--- Begin Given data ---
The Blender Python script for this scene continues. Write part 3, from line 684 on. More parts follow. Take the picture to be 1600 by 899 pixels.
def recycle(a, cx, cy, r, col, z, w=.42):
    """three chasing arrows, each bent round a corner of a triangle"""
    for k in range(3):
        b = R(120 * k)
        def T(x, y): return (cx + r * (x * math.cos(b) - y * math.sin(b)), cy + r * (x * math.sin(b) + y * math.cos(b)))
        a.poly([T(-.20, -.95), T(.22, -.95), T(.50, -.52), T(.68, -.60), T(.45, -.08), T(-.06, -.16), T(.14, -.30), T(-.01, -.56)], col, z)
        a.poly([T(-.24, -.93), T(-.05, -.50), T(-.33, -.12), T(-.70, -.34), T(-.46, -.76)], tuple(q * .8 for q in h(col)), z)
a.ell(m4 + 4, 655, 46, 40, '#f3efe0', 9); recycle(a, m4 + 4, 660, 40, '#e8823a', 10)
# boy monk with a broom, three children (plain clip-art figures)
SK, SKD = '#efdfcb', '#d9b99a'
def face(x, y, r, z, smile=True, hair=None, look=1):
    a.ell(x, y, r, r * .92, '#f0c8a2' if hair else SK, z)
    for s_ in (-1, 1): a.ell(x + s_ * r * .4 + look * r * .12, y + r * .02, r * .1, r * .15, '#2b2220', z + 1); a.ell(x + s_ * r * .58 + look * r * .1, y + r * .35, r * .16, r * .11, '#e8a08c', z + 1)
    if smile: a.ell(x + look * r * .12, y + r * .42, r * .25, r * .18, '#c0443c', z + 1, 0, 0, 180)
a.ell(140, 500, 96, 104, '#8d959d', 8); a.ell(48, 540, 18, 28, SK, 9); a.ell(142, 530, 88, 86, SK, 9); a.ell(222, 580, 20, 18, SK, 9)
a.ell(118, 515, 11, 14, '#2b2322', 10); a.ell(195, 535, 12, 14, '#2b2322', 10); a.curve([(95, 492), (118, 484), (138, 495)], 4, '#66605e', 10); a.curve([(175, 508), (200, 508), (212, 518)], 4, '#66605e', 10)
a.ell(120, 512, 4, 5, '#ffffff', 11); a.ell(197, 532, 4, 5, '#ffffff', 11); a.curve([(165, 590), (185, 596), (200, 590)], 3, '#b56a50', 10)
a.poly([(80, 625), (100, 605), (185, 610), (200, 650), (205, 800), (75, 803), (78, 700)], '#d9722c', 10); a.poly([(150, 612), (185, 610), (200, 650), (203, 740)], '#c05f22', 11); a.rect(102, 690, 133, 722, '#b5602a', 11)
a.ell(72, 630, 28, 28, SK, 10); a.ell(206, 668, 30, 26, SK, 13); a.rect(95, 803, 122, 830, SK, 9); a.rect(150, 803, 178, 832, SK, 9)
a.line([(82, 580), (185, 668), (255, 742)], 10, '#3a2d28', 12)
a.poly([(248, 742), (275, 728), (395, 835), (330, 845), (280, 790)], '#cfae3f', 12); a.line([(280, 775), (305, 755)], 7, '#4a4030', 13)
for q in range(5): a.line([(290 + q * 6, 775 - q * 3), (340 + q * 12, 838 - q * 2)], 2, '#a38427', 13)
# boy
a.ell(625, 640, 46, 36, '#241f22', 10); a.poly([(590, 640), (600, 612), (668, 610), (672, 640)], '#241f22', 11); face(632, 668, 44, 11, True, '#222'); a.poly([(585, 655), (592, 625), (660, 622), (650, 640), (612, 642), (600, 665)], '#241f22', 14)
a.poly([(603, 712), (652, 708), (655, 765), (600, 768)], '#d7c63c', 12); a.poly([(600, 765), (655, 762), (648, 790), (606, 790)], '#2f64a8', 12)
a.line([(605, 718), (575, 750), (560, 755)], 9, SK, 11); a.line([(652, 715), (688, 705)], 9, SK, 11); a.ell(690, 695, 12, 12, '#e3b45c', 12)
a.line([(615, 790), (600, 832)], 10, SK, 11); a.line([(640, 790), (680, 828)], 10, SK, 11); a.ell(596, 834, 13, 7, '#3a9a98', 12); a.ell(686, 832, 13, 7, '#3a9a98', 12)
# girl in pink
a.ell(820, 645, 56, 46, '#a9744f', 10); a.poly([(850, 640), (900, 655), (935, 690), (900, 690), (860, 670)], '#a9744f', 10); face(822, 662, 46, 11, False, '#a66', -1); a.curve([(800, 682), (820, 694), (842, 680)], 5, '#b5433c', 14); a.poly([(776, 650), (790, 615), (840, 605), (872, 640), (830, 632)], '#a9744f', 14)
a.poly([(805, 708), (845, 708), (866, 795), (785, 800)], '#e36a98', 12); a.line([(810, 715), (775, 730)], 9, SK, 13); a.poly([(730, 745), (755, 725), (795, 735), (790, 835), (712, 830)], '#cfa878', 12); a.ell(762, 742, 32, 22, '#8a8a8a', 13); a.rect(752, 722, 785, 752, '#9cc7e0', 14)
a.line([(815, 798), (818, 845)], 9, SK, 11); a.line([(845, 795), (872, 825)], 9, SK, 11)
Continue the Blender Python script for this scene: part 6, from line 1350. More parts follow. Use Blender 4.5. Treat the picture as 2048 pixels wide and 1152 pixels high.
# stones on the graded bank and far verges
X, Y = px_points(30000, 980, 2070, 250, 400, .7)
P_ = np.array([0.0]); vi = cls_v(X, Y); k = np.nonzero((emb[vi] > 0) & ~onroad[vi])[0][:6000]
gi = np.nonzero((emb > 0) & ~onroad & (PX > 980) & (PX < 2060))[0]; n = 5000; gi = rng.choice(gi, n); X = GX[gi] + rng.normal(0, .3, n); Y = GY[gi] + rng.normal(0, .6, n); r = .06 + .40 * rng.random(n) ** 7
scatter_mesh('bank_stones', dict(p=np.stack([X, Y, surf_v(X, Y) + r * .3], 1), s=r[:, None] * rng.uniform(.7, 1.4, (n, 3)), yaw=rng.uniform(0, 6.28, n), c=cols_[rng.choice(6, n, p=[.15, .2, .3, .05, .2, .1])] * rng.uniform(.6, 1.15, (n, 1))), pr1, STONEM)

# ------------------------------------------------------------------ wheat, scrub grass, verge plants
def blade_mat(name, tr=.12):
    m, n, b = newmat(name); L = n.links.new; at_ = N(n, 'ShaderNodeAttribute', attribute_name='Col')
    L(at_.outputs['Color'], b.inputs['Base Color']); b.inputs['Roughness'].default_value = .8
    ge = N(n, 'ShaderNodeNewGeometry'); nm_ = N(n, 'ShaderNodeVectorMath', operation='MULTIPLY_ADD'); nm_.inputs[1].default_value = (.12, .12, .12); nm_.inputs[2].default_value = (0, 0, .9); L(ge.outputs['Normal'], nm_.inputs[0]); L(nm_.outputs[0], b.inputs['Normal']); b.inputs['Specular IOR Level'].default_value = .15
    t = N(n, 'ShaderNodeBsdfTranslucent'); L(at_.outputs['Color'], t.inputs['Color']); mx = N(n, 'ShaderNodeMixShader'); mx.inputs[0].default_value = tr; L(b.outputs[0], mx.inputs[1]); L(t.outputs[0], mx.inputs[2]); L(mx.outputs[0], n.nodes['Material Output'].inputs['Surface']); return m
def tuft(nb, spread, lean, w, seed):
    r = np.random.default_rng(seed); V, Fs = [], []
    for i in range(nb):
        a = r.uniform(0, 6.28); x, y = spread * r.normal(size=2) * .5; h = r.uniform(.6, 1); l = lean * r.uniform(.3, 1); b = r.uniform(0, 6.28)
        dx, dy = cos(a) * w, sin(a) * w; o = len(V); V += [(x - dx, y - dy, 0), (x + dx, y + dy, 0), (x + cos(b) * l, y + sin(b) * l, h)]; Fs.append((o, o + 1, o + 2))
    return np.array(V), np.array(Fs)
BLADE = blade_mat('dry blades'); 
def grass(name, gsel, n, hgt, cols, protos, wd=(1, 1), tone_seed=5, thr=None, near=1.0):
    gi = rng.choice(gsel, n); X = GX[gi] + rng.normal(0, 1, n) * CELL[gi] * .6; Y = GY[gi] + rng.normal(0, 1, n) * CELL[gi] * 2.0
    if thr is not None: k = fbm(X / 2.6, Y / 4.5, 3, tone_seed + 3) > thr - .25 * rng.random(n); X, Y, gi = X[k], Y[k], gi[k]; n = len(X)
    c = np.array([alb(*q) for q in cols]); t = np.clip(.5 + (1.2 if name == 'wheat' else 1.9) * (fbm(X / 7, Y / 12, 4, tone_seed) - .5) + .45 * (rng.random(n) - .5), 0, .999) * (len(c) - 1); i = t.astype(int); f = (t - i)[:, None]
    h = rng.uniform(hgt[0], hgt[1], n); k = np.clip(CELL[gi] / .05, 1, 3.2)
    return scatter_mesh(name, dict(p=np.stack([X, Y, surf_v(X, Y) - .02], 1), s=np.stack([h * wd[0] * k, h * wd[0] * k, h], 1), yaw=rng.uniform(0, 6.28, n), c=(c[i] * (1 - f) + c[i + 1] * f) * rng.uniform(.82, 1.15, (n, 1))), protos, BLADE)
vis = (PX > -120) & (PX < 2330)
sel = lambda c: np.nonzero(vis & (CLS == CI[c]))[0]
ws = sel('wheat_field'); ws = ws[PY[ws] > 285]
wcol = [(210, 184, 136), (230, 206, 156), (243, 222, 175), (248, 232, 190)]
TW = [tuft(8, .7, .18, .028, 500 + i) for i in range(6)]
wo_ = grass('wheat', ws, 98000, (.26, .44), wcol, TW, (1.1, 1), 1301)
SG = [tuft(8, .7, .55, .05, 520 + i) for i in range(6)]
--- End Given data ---
### Request
Transcribe the lines above from the one with "Continue the Blender" through the one with "scatter_mesh('bank_stones', dict(p=np.stack([X, Y, surf_v(X, Y)". Include both ends and leave out every other line.

### Solution below
Continue the Blender Python script for this scene: part 6, from line 1350. More parts follow. Use Blender 4.5. Treat the picture as 2048 pixels wide and 1152 pixels high.
# stones on the graded bank and far verges
X, Y = px_points(30000, 980, 2070, 250, 400, .7)
P_ = np.array([0.0]); vi = cls_v(X, Y); k = np.nonzero((emb[vi] > 0) & ~onroad[vi])[0][:6000]
gi = np.nonzero((emb > 0) & ~onroad & (PX > 980) & (PX < 2060))[0]; n = 5000; gi = rng.choice(gi, n); X = GX[gi] + rng.normal(0, .3, n); Y = GY[gi] + rng.normal(0, .6, n); r = .06 + .40 * rng.random(n) ** 7
scatter_mesh('bank_stones', dict(p=np.stack([X, Y, surf_v(X, Y) + r * .3], 1), s=r[:, None] * rng.uniform(.7, 1.4, (n, 3)), yaw=rng.uniform(0, 6.28, n), c=cols_[rng.choice(6, n, p=[.15, .2, .3, .05, .2, .1])] * rng.uniform(.6, 1.15, (n, 1))), pr1, STONEM)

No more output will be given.